An appraisal scheme for practising counsel has been introduced by the Faculty of Advocates, in a move to boost public confidence over the quality of representation to be expected from advocates.

The Quality Assurance Programme requires all 450 practising advocates to undergo assessments every five years to show they have maintained the skills they needed to gain entry to Faculty.

Anyone failing to meet set standards will have to undertake training and pass another assessment before being allowed to continue in practice.

A team of assessors has been appointed and undergone a rigorous training regime. An external assessor, Mark Mulholland QC, former Chairman of the Bar of Northern Ireland, will review the programme.

“The Faculty is leading the way in this, and advocates are the only lawyers in Scotland who are required to meet these exacting standards in order to continue in practice,” said Gordon Jackson QC, Dean of Faculty.
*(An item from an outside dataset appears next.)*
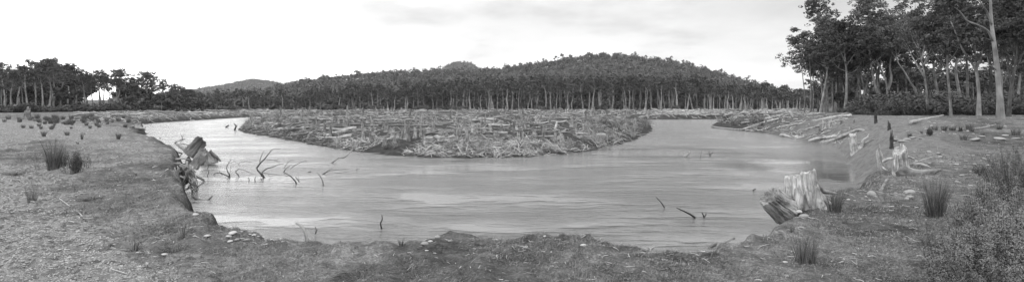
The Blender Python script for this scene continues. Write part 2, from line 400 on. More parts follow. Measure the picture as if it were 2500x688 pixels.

“We want the public, and indeed the whole legal profession, to know that excellent and continuing advocacy skills are of fundamental importance to the Faculty. This should give reassurance to the public that when they instruct an advocate they will receive top notch representation and will be getting a lawyer with excellent experience and training.

“The public has high expectations of advocates and we intend to match them or exceed them wherever possible.”

Mr Jackson and Vice Dean Angela Grahame QC are leading by example in being the first and second advocates to be assessed.

The Dean noted that Faculty had always required a "significant commitment" from its members, particularly in regard to training. He added: “Equality of arms is an important aspect of access to justice and advocates want to ensure that the advocacy skills they deliver are the best they can provide.”